## start Recorded information
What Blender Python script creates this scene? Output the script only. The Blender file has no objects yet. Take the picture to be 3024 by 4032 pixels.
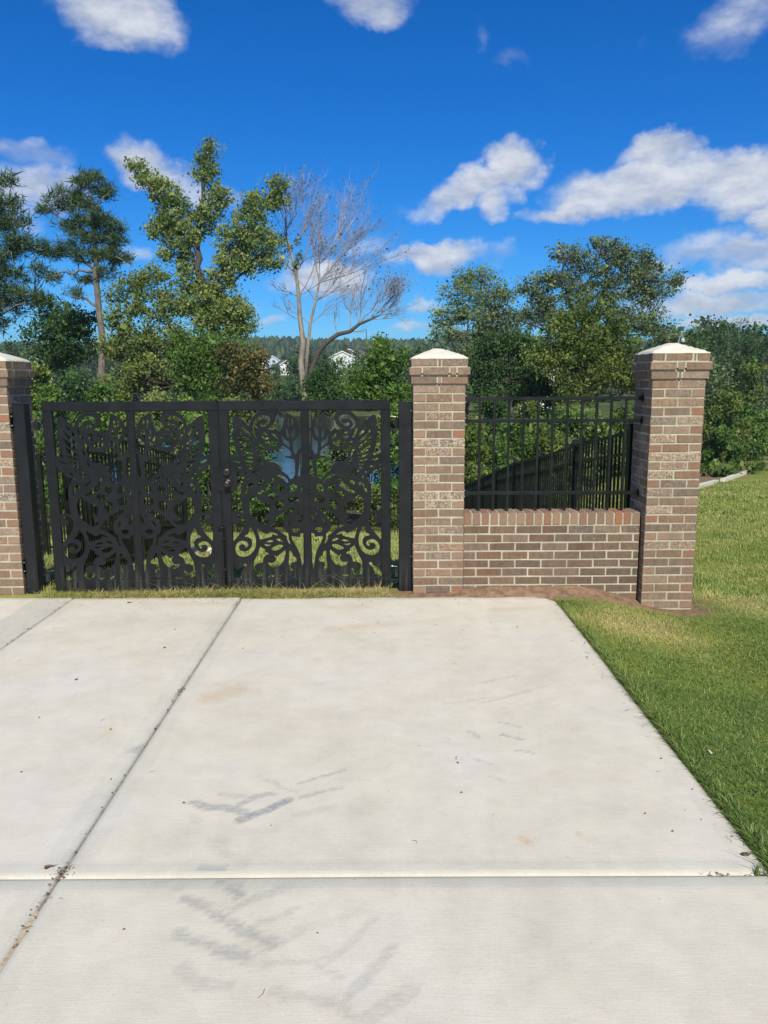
import bpy, math, random
import numpy as np
from mathutils import Vector, Matrix
random.seed(7); RNG = np.random.default_rng(11)
R = math.radians
SC = bpy.context.scene
COL = SC.collection
# ------------------------------------------------------------------ camera
PITCH, ROLL, HC = 9.7, 0.3, 1.65
F = 3028.0
cam_d = bpy.data.cameras.new('camera')
cam_d.sensor_fit = 'VERTICAL'; cam_d.sensor_height = 24.0
cam_d.lens = F / 4032 * 24.0
cam_d.clip_start = 0.05; cam_d.clip_end = 6000
cam = bpy.data.objects.new('camera', cam_d); COL.objects.link(cam)
CM = Matrix.Rotation(R(90 - PITCH), 4, 'X') @ Matrix.Rotation(R(-ROLL), 4, 'Z')
cam.matrix_world = Matrix.Translation((0, 0, HC)) @ CM
SC.camera = cam
_C3 = np.array(CM.to_3x3())
def P(px, py, D):
    """pixel of the 3024x4032 photograph -> world point at distance D along +Y"""
    d = _C3 @ np.array([(px - 1512) / F, -(py - 2016) / F, -1.0])
    t = D / d[1]
    return np.array([d[0] * t, D, HC + d[2] * t])
S_ = 3024 / 1659.0
def Q(x, y, D): return P(x * S_, y * S_, D)          # same, in a 1659 px wide copy
def DIR(px, py):
    d = _C3 @ np.array([(px - 1512) / F, -(py - 2016) / F, -1.0]); return d / np.linalg.norm(d)
# ------------------------------------------------------------------ light
SUN_EL, SUN_AZ = 43.0, 7.0          # azimuth: degrees to the right of straight behind the camera
sd = bpy.data.lights.new('sun', 'SUN'); sd.energy = 4.9; sd.angle = R(0.53); sd.color = (1.0, 0.95, 0.78)
sun = bpy.data.objects.new('sun', sd); COL.objects.link(sun)
to_sun = Vector((math.sin(R(SUN_AZ)) * math.cos(R(SUN_EL)), -math.cos(R(SUN_AZ)) * math.cos(R(SUN_EL)), math.sin(R(SUN_EL))))
sun.rotation_euler = to_sun.to_track_quat('Z', 'Y').to_euler()
SC.view_settings.view_transform = 'Standard'; SC.view_settings.look = 'None'
SC.view_settings.exposure = 0.18; SC.view_settings.gamma = 1.0; SC.view_settings.use_curve_mapping = False
W = bpy.data.worlds.new('World'); SC.world = W; W.use_nodes = True
NT = W.node_tree; NT.nodes.clear()
def wn(t, **k):
    n = NT.nodes.new(t)
    for a, b in k.items(): setattr(n, a, b)
    return n
def wl(a, b): NT.links.new(a, b)
def wmath(op, a, b=None, clamp=False):
    n = wn('ShaderNodeMath', operation=op); n.use_clamp = clamp
    for i, v in enumerate((a, b)):
        if v is None: continue
        if isinstance(v, (int, float)): n.inputs[i].default_value = v
        else: wl(v, n.inputs[i])
    return n.outputs[0]
def wvm(op, a, b=None):
    n = wn('ShaderNodeVectorMath', operation=op)
    for i, v in enumerate((a, b)):
        if v is None: continue
        if isinstance(v, (tuple, list)): n.inputs[i].default_value = v
        else: wl(v, n.inputs[i])
    return n
sky = wn('ShaderNodeTexSky', sky_type='NISHITA'); sky.sun_disc = False
sky.sun_elevation = R(SUN_EL); sky.sun_rotation = R(180 - SUN_AZ); sky.air_density = 1.0; sky.dust_density = 0.15; sky.ozone_density = 3.0
geo = wn('ShaderNodeNewGeometry')
vdir = wvm('SCALE', geo.outputs['Incoming']); vdir.inputs['Scale'].default_value = -1.0
tc = wn('ShaderNodeTexCoord'); DV = tc.outputs['Generated']
# phone-camera blue: deepen the sky's saturation
hs = wn('ShaderNodeHueSaturation'); hs.inputs['Saturation'].default_value = 1.38; hs.inputs['Value'].default_value = 1.0; hs.inputs['Hue'].default_value = 0.497
wl(sky.outputs[0], hs.inputs['Color'])
n1 = wn('ShaderNodeTexNoise'); n1.inputs['Scale'].default_value = 7.5; n1.inputs['Detail'].default_value = 9; n1.inputs['Roughness'].default_value = 0.6
mp = wn('ShaderNodeMapping'); mp.inputs['Scale'].default_value = (1, 1, 2.2); wl(DV, mp.inputs[0]); wl(mp.outputs[0], n1.inputs['Vector'])
n2 = wn('ShaderNodeTexNoise'); n2.inputs['Scale'].default_value = 26; n2.inputs['Detail'].default_value = 7; n2.inputs['Roughness'].default_value = 0.6
wl(mp.outputs[0], n2.inputs['Vector'])
nz = wmath('ADD', wmath('MULTIPLY', wmath('SUBTRACT', n1.outputs[0], 0.5), 3.7), wmath('MULTIPLY', wmath('SUBTRACT', n2.outputs[0], 0.5), 0.8))
# cumulus clouds: px, py, half width, half height, tilt (deg, up to the right), density
CLOUDS = [(470, 20, 260, 130, -10, 1.0), (400, 130, 110, 60, 0, .8), (1440, 10, 180, 100, 0, .95), (1880, 160, 45, 60, 0, .4), (2000, 250, 100, 50, 5, .42),
 (2930, 60, 230, 120, 25, .6), (2560, 170, 60, 30, 30, .3), (120, 740, 290, 105, 0, 1.0), (90, 590, 200, 60, -5, .6), (600, 660, 170, 90, -30, 1.0), (720, 730, 130, 70, -30, .8),
 (1850, 745, 270, 72, 16, 1.1), (2030, 665, 115, 105, 0, 1.15), (1960, 800, 100, 85, 0, 1.0), (2580, 735, 400, 100, 4, 1.15), (2590, 620, 170, 85, 0, 1.1), (2930, 730, 240, 110, 0, 1.15),
 (2290, 815, 230, 42, 12, .9), (1720, 1015, 200, 60, 0, 1.1), (1970, 1015, 100, 50, 0, .5), (1260, 1095, 210, 75, 0, 1.05), (1440, 950, 100, 50, 0, .5),
 (1668, 1212, 75, 26, 0, .85), (1075, 1252, 70, 20, 0, .7), (1660, 1300, 160, 30, 0, .8), (2730, 975, 190, 70, 15, .75), (2950, 990, 200, 80, 0, .9), (2900, 1100, 260, 50, 5, 1.05),
 (2790, 1195, 440, 56, 0, .95), (3010, 860, 80, 60, 0, .95), (2930, 1275, 330, 36, 0, .95), (2600, 1060, 120, 30, 10, .7), (550, 1005, 80, 36, 0, .6), (940, 1190, 130, 40, 0, .7), (930, 770, 75, 50, 0, .5), (60, 880, 160, 60, 0, .6), (1500, 1330, 300, 22, 0, .5)]
cmask = None; vsum = None
# bend the cloud outlines so that they billow instead of following the ellipses
wa = wn('ShaderNodeTexNoise'); wa.inputs['Scale'].default_value = 6.0; wa.inputs['Detail'].default_value = 3; wa.inputs['Roughness'].default_value = 0.55; wl(DV, wa.inputs['Vector'])
wb_ = wvm('SUBTRACT', wa.outputs['Color'], (0.5, 0.5, 0.5)); wc_ = wvm('MULTIPLY', wb_.outputs[0], (0.05, 0.05, 0.04))
wd_ = wn('ShaderNodeTexNoise'); wd_.inputs['Scale'].default_value = 24.0; wd_.inputs['Detail'].default_value = 5; wd_.inputs['Roughness'].default_value = 0.6; wl(DV, wd_.inputs['Vector'])
we_ = wvm('SUBTRACT', wd_.outputs['Color'], (0.5, 0.5, 0.5)); wf_ = wvm('MULTIPLY', we_.outputs[0], (0.055, 0.055, 0.05))
DW = wvm('ADD', wvm('ADD', DV, wc_.outputs[0]).outputs[0], wf_.outputs[0]).outputs[0]
upw = np.array([0, 0, 1.0])
for (cx, cy, ax, by, tilt, dens) in CLOUDS:
    c = DIR(cx, cy); t = np.cross(c, upw); t /= np.linalg.norm(t); n = np.cross(t, c)
    ct, st = math.cos(R(tilt)), math.sin(R(tilt))
    t2 = t * ct + n * st; nn = n * ct - t * st
    sc = np.linalg.norm(_C3 @ np.array([(cx - 1512) / F, -(cy - 2016) / F, -1.0])) * F
    u = wvm('DOT_PRODUCT', DW, tuple(t2 / (ax * 1.08 / sc))); v = wvm('DOT_PRODUCT', DW, tuple(nn / (by * 1.12 / sc)))
    f = wvm('DOT_PRODUCT', DV, tuple(c))
    r2 = wmath('ADD', wmath('POWER', wmath('ABSOLUTE', u.outputs['Value']), 2.0), wmath('POWER', wmath('ABSOLUTE', v.outputs['Value']), 2.0))
    m = wmath('MULTIPLY', wmath('SUBTRACT', 1.0, r2), wmath('GREATER_THAN', f.outputs['Value'], 0.0))
    m = wmath('ADD', wmath('MULTIPLY', m, dens), (dens - 1.0) * 0.42)
    if cmask is None: cmask = m; vsum = v.outputs['Value']
    else:
        g_ = wmath('GREATER_THAN', m, cmask); vsum = wmath('ADD', wmath('MULTIPLY', vsum, wmath('SUBTRACT', 1.0, g_)), wmath('MULTIPLY', v.outputs['Value'], g_)); cmask = wmath('MAXIMUM', cmask, m)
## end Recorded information
■ What to produce ■
All lines in the data that contain the word "scene" should be copied.

■ Final result ■
What Blender Python script creates this scene? Output the script only. The Blender file has no objects yet. Take the picture to be 3024 by 4032 pixels.
SC = bpy.context.scene